Exercise instructions: Copy out exactly the lines from the first line of the material below through the line containing "MB().rings([ell((xx, DK +", and nothing beyond them.

Given data:
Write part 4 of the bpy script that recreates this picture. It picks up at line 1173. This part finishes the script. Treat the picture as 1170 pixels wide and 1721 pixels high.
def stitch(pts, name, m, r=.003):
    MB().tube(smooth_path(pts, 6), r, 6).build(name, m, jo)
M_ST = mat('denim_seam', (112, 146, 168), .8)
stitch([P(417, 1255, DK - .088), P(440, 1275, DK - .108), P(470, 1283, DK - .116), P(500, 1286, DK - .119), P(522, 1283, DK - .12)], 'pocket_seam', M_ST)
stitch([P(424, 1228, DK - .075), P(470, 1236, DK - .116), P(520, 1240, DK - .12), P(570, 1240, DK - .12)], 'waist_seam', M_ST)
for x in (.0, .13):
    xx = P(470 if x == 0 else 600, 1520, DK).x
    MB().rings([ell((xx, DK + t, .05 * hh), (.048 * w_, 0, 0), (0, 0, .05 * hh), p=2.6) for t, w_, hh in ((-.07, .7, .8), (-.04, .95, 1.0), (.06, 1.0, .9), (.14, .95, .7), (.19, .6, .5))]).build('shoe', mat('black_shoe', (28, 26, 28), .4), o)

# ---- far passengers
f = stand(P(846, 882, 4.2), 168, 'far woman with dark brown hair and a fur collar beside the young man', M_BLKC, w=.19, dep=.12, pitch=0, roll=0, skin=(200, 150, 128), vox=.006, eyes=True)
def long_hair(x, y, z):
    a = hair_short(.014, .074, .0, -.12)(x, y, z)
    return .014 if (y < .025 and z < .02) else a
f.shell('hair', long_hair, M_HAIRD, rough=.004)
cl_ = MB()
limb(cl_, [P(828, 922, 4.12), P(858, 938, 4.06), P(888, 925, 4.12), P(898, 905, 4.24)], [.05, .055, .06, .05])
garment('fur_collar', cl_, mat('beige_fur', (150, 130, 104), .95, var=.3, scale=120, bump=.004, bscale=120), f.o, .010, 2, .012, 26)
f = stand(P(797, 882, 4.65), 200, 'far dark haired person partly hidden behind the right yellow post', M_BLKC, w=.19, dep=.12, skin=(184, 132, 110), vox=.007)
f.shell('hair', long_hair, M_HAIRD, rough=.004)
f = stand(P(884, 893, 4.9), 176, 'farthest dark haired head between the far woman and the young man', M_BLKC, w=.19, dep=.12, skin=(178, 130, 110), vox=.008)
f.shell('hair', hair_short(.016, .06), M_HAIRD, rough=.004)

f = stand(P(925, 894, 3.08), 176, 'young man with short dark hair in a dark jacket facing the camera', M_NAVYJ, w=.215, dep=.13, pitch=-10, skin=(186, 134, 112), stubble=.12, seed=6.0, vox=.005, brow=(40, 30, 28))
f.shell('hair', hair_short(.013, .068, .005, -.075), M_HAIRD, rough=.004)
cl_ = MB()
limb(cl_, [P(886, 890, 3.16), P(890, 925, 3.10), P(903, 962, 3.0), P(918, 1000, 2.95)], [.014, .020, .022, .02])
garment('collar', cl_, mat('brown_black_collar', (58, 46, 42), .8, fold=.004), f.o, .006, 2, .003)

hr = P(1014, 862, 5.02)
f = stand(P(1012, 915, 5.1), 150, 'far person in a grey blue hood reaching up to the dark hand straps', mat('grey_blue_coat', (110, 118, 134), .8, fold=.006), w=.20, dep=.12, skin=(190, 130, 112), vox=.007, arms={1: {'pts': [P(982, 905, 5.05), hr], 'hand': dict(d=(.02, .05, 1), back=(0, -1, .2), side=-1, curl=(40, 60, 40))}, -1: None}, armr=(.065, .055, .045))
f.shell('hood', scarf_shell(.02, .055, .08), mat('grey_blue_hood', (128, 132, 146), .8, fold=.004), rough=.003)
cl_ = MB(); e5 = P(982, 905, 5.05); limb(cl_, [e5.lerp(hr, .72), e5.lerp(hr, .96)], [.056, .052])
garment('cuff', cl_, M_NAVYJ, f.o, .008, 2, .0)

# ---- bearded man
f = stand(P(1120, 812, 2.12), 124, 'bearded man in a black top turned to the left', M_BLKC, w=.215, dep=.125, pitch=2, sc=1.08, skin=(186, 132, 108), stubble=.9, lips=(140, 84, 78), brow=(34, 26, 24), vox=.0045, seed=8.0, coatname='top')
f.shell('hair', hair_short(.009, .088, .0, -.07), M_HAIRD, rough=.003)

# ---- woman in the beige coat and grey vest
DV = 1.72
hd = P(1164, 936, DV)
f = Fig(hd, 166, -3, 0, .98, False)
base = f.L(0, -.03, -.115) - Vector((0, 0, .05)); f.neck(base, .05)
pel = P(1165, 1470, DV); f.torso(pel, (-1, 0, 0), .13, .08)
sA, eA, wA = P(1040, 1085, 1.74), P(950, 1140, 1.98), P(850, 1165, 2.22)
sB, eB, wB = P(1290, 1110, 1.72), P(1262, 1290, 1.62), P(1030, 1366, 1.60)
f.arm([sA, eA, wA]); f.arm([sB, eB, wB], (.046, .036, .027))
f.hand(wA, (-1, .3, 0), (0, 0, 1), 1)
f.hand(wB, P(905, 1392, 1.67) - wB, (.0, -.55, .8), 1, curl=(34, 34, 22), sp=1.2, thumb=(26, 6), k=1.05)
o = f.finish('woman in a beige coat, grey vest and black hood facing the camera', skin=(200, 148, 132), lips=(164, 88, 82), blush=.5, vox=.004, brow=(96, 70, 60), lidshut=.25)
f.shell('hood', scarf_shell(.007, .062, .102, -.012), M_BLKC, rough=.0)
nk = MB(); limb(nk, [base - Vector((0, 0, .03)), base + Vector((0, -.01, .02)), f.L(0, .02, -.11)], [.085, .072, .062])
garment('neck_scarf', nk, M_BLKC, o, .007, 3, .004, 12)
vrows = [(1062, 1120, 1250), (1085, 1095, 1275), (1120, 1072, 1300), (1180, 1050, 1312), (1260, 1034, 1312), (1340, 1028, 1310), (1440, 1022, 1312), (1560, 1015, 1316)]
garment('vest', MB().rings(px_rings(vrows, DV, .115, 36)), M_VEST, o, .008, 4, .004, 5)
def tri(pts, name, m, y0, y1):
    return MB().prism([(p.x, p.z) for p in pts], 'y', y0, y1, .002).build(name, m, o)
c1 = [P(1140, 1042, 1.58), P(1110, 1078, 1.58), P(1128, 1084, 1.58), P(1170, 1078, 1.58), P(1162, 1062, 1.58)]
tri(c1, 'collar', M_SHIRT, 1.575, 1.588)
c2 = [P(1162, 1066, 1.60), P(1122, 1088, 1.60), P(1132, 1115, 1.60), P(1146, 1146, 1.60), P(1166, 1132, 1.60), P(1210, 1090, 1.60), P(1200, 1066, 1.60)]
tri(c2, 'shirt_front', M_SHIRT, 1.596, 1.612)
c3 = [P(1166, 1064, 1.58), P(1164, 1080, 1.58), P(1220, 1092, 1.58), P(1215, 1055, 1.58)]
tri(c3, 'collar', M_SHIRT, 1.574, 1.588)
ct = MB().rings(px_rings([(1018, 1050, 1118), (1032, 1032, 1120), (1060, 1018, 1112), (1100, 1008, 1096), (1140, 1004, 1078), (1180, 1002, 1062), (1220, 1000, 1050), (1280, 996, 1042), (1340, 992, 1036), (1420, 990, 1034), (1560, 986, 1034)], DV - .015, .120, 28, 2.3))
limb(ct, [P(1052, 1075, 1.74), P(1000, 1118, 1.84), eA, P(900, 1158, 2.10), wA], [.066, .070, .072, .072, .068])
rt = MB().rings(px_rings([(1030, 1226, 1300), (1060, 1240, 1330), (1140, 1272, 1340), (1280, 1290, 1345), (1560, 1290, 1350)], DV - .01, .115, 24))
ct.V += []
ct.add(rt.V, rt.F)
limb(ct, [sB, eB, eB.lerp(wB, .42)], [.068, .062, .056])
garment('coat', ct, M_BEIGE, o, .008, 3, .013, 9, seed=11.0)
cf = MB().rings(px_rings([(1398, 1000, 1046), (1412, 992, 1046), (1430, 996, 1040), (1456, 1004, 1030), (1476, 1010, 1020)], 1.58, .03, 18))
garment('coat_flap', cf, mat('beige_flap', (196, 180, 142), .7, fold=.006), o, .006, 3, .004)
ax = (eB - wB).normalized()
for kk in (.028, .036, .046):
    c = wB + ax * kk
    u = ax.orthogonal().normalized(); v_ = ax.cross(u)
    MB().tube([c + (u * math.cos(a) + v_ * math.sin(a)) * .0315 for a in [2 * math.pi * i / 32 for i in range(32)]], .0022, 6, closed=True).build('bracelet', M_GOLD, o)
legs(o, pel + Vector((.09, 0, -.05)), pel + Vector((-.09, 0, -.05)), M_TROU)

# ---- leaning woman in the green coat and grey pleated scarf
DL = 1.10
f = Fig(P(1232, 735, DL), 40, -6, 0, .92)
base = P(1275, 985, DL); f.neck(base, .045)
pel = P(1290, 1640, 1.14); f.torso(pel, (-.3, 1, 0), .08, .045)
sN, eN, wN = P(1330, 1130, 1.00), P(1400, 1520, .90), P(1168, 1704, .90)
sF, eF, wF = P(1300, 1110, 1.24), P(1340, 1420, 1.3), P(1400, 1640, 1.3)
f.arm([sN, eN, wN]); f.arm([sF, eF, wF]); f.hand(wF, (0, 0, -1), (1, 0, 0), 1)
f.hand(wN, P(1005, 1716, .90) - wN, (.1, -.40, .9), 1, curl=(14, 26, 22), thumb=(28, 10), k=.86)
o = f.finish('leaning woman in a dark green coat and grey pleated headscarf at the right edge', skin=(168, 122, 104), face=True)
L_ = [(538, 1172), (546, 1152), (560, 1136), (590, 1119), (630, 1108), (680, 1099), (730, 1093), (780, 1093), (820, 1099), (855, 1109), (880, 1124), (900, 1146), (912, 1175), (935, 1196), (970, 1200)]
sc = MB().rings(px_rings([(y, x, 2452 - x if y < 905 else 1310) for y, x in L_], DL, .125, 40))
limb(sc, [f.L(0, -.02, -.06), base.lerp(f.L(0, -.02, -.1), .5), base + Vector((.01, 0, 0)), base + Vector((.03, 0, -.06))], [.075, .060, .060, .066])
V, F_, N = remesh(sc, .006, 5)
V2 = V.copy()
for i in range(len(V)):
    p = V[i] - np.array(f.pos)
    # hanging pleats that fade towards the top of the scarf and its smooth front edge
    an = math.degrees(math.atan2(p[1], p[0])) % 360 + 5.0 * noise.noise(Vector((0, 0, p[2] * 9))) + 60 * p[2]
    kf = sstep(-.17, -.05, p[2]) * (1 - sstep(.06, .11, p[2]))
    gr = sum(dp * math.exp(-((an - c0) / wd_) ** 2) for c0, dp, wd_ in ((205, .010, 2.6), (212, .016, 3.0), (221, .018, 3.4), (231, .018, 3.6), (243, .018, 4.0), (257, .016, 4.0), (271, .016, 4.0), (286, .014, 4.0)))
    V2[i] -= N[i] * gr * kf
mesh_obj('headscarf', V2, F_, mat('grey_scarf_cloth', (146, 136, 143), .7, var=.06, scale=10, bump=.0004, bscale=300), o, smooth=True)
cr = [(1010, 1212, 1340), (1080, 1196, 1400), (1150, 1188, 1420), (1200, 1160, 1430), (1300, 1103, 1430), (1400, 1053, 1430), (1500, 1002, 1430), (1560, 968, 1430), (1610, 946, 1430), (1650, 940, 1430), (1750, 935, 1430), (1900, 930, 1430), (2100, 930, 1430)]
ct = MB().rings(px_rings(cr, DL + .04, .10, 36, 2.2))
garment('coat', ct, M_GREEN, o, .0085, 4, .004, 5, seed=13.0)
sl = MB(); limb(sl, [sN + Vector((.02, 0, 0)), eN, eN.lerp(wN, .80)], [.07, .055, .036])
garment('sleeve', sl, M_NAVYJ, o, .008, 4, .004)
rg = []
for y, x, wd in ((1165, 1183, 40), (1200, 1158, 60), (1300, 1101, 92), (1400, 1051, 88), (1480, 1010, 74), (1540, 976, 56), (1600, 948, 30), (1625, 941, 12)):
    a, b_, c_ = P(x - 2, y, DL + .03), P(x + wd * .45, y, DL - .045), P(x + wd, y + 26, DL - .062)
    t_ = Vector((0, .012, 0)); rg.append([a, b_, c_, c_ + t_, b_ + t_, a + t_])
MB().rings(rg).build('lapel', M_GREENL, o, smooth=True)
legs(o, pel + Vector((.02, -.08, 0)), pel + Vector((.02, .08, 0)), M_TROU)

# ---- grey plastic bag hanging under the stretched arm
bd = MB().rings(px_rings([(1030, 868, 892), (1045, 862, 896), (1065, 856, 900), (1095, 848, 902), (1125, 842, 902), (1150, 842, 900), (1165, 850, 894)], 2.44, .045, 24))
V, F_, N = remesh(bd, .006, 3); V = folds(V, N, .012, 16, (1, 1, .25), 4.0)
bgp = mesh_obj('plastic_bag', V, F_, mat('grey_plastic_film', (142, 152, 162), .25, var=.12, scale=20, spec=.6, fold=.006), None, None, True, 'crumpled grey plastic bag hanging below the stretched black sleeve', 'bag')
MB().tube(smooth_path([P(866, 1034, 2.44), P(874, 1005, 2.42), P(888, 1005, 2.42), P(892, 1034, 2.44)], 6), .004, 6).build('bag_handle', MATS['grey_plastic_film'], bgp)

Task solution:
Write part 4 of the bpy script that recreates this picture. It picks up at line 1173. This part finishes the script. Treat the picture as 1170 pixels wide and 1721 pixels high.
def stitch(pts, name, m, r=.003):
    MB().tube(smooth_path(pts, 6), r, 6).build(name, m, jo)
M_ST = mat('denim_seam', (112, 146, 168), .8)
stitch([P(417, 1255, DK - .088), P(440, 1275, DK - .108), P(470, 1283, DK - .116), P(500, 1286, DK - .119), P(522, 1283, DK - .12)], 'pocket_seam', M_ST)
stitch([P(424, 1228, DK - .075), P(470, 1236, DK - .116), P(520, 1240, DK - .12), P(570, 1240, DK - .12)], 'waist_seam', M_ST)
for x in (.0, .13):
    xx = P(470 if x == 0 else 600, 1520, DK).x
    MB().rings([ell((xx, DK + t, .05 * hh), (.048 * w_, 0, 0), (0, 0, .05 * hh), p=2.6) for t, w_, hh in ((-.07, .7, .8), (-.04, .95, 1.0), (.06, 1.0, .9), (.14, .95, .7), (.19, .6, .5))]).build('shoe', mat('black_shoe', (28, 26, 28), .4), o)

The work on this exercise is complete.